Wednesday, April 18, 2007

Interacting with Your Peeps

It started with being "online, real time." Being on the Internet assured the latest information for you and from you. This computer science adjunct at Pace University chanted "online, real time" during the term of his course. This was in the early 1980's. Though I learned COBOL, I never quite got the meaning of it. Maybe I was somewhat of a deer blinded by the headlights of a car. The good thing is I did jump over to the other side of the highway before the car hit me.

In 2007, it's "interactivity." I got it as soon as I heard the phrase. Making a website engaging enough that people responded to it. It was more than sending an email or completing a poll, though these are first steps. Interactivity can include changing the look of a website--just for you; revealing only the information that interests you; selecting the shape of the cursor; or choosing whether the website is a static experience or dynamic one using Flash. George Clinton of Parliament Funkadelic fame gave you that choice: static or dynamic.

Level Wing Media, an interactive agency, displays its interactive capabilities as soon as you enter the home page. You choose the pages that come up on the screen. The choices cover mission, services, case studies, executive profiles and the press room. Instead of many web pages, Level Wing uses PDFs. That's sleek, minimal and fun. It's on the line of the "all about you" mentality.

For many, letting go over the brochure website is a hard thing. Time was spent getting the right photographs, color background, and text to explain who are and what you do and your added value and all the rest. I understand because my website is still brochure style. This interactivity bodes well for social cause agents. There's the reality of an eNonprofit. What does that look like? Similar to a bank's website, an eNonprofit has services to offer and they can be offered 24/7.

The eNonprofit offers downloadable city agency forms, official instructions and insider suggestions for application completion. Community calendar of events are regularly updated. FAQs responding to the departments of the organization allow people to get answers anytime of the day. This means a housing group's FAQ provides Q & A for responding to a 72-hour notice of eviction. A merchant association's FAQ explains web marketing or discounting merchandise.

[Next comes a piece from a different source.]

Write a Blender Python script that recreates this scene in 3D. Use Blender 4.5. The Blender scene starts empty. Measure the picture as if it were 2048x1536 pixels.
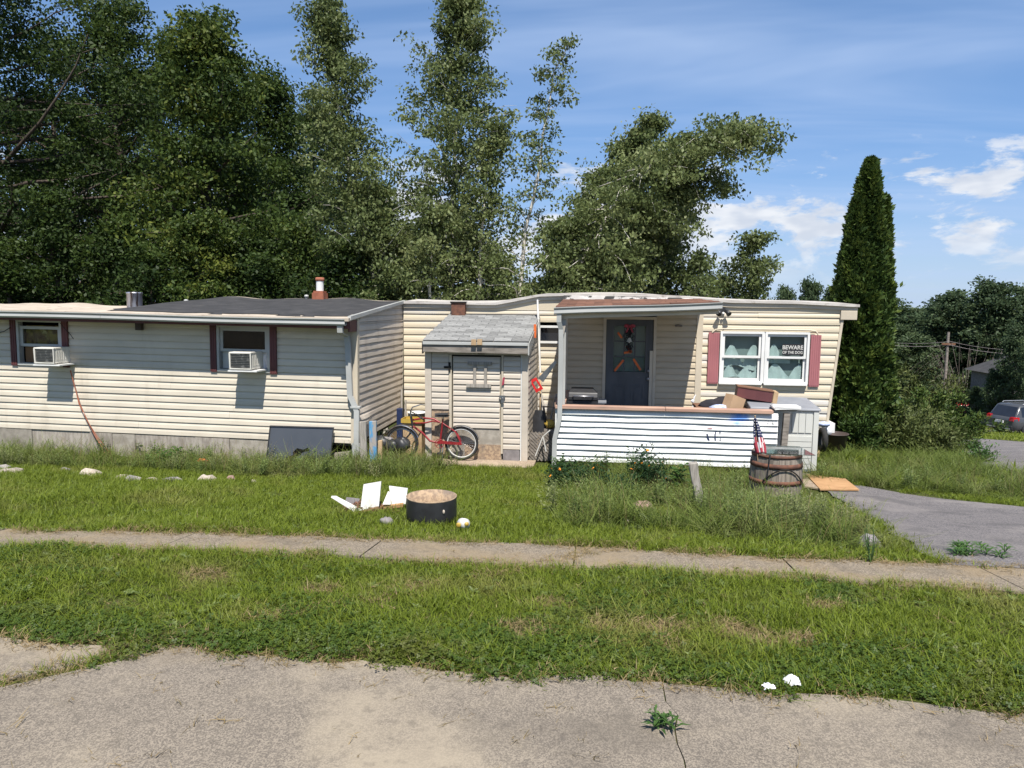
import bpy, bmesh, math, random
import numpy as np
from mathutils import Matrix, Vector

random.seed(7)
scene = bpy.context.scene
COL = scene.collection

# ------------------------------------------------------------------ camera
F_PX, CAM_H = 1450.0, 2.68
YAW, PITCH, ROLL = math.radians(6.9), math.radians(6.14), math.radians(0.5)
CAM_R = (Matrix.Rotation(YAW, 3, 'Z') @ Matrix.Rotation(math.pi/2 - PITCH, 3, 'X') @ Matrix.Rotation(ROLL, 3, 'Z'))
cam_data = bpy.data.cameras.new('camera')
cam_data.sensor_width = 36.0
cam_data.lens = F_PX / 2048 * 36.0
cam_data.clip_start = 0.05
cam_data.clip_end = 6000
cam = bpy.data.objects.new('camera', cam_data)
COL.objects.link(cam)
cam.matrix_world = Matrix.Translation((0, 0, CAM_H)) @ CAM_R.to_4x4()
scene.camera = cam

# ------------------------------------------------------------------ sky and sun
SUN_EL, SUN_AZ = math.radians(60), math.radians(14)      # azimuth: to the right of straight behind the camera
SUN_DIR = Vector((math.sin(SUN_AZ)*math.cos(SUN_EL), -math.cos(SUN_AZ)*math.cos(SUN_EL), math.sin(SUN_EL)))
world = bpy.data.worlds.new('World'); scene.world = world; world.use_nodes = True
def build_world():
    nt = world.node_tree; N = nt.nodes; L = nt.links
    N.clear()
    out = N.new('ShaderNodeOutputWorld'); bg = N.new('ShaderNodeBackground')
    sky = N.new('ShaderNodeTexSky'); sky.sky_type = 'NISHITA'; sky.sun_disc = False
    sky.sun_elevation = SUN_EL
    sky.sun_rotation = math.atan2(SUN_DIR.x, SUN_DIR.y)
    sky.altitude = 150; sky.air_density = 1.0; sky.dust_density = 0.25; sky.ozone_density = 1.5
    bg.inputs['Strength'].default_value = 0.055
    tc = N.new('ShaderNodeTexCoord'); sep = N.new('ShaderNodeSeparateXYZ')
    L.new(tc.outputs['Generated'], sep.inputs[0])
    def math_(op, a, b=None, clamp=False):
        n = N.new('ShaderNodeMath'); n.operation = op; n.use_clamp = clamp
        for i, v in enumerate((a, b)):
            if v is None: continue
            if isinstance(v, (int, float)): n.inputs[i].default_value = v
            else: L.new(v, n.inputs[i])
        return n.outputs[0]
    def ramp(fac, a, b, smooth=True):
        n = N.new('ShaderNodeMapRange'); n.interpolation_type = 'SMOOTHSTEP' if smooth else 'LINEAR'
        n.clamp = True
        L.new(fac, n.inputs['Value']); n.inputs['From Min'].default_value = a; n.inputs['From Max'].default_value = b
        return n.outputs['Result']
    def mix(fac, c1, c2):
        n = N.new('ShaderNodeMix'); n.data_type = 'RGBA'
        if isinstance(fac, (int, float)): n.inputs[0].default_value = fac
        else: L.new(fac, n.inputs[0])
        for i, v in ((6, c1), (7, c2)):
            if isinstance(v, tuple): n.inputs[i].default_value = v
            else: L.new(v, n.inputs[i])
        return n.outputs[2]
    z = sep.outputs['Z']
    zc = math_('ADD', math_('MAXIMUM', z, 0.0), 0.10)
    comb = N.new('ShaderNodeCombineXYZ')
    L.new(math_('DIVIDE', sep.outputs['X'], zc), comb.inputs[0]); L.new(math_('DIVIDE', sep.outputs['Y'], zc), comb.inputs[1])
    # thin high cirrus, streaked
    mp = N.new('ShaderNodeMapping'); mp.inputs['Rotation'].default_value = (0, 0, 0.5); mp.inputs['Scale'].default_value = (0.42, 1.5, 1)
    L.new(comb.outputs[0], mp.inputs[0])
    n1 = N.new('ShaderNodeTexNoise'); n1.inputs['Scale'].default_value = 1.1; n1.inputs['Detail'].default_value = 4; n1.inputs['Roughness'].default_value = 0.55; n1.inputs['Distortion'].default_value = 0.5
    L.new(mp.outputs[0], n1.inputs[0])
    cirrus = math_('MULTIPLY', ramp(n1.outputs[0], 0.36, 0.82), 0.62)
    # low cumulus: flat layer seen near the horizon
    mp2 = N.new('ShaderNodeMapping'); mp2.inputs['Scale'].default_value = (6.5, 6.5, 17.0); mp2.inputs['Location'].default_value = (1.9, 0.4, 0.9)
    L.new(tc.outputs['Generated'], mp2.inputs[0])
    n2 = N.new('ShaderNodeTexNoise'); n2.inputs['Scale'].default_value = 1.35; n2.inputs['Detail'].default_value = 8; n2.inputs['Roughness'].default_value = 0.62; n2.inputs['Distortion'].default_value = 0.25
    L.new(mp2.outputs[0], n2.inputs[0])
    band = math_('MULTIPLY', ramp(z, 0.015, 0.10), ramp(z, 0.235, 0.155))
    thr = math_('ADD', n2.outputs[0], math_('MULTIPLY', math_('SUBTRACT', 0.13, z), 0.9))
    cum = math_('MULTIPLY', ramp(thr, 0.465, 0.57), band)
    n3 = N.new('ShaderNodeTexNoise'); n3.inputs['Scale'].default_value = 4.0; n3.inputs['Detail'].default_value = 2
    L.new(mp2.outputs[0], n3.inputs[0])
    ccol = mix(ramp(n3.outputs[0], 0.3, 0.7), (8.4, 8.9, 9.9, 1), (11.5, 11.6, 11.8, 1))
    # pale band over the horizon
    hz = math_('MULTIPLY', ramp(z, 0.20, 0.0), 0.55)
    wide = math_('MULTIPLY', ramp(z, 0.80, 0.10), 0.42)
    gr = mix(1.0, sky.outputs[0], (1.06, 1.24, 1.46, 1)); gr.node.blend_type = 'MULTIPLY'
    c = mix(wide, gr, (3.0, 5.9, 11.6, 1))
    c = mix(hz, c, (6.8, 8.2, 10.6, 1))
    c = mix(cirrus, c, (6.2, 8.0, 11.4, 1))
    c = mix(math_('MULTIPLY', cum, 0.85), c, ccol)
    L.new(c, bg.inputs['Color']); L.new(bg.outputs[0], out.inputs[0])
build_world()
world.cycles.sampling_method = 'MANUAL'; world.cycles.sample_map_resolution = 256
sun_data = bpy.data.lights.new('sun', 'SUN'); sun_data.energy = 5.0; sun_data.angle = math.radians(0.53); sun_data.color = (1.0, 0.95, 0.87)
sun = bpy.data.objects.new('sun', sun_data); COL.objects.link(sun)
sun.rotation_euler = SUN_DIR.to_track_quat('Z', 'Y').to_euler()
sun.location = (3, -10, 20)
vs = scene.view_settings
vs.view_transform = 'Standard'; vs.look = 'None'; vs.exposure = 0.60; vs.gamma = 1.0; vs.use_curve_mapping = False
scene.render.engine = 'CYCLES'
scene.cycles.max_bounces = 4; scene.cycles.diffuse_bounces = 2; scene.cycles.glossy_bounces = 2; scene.cycles.transparent_max_bounces = 8; scene.cycles.transmission_bounces = 2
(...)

If getting people out to a meeting is a challenge, then try teleconferences. Queen Afua's Heal Thyself Center has weekly City of Wellness conference calls and monthly Global Village Sacred Woman calls. There are people all over the country are "bridging onto" the calls.

The key issue is seeing that you need to change how you communicate and, then, being willing to do a couple of changes. Sometimes the headlights keep us blind, so blink.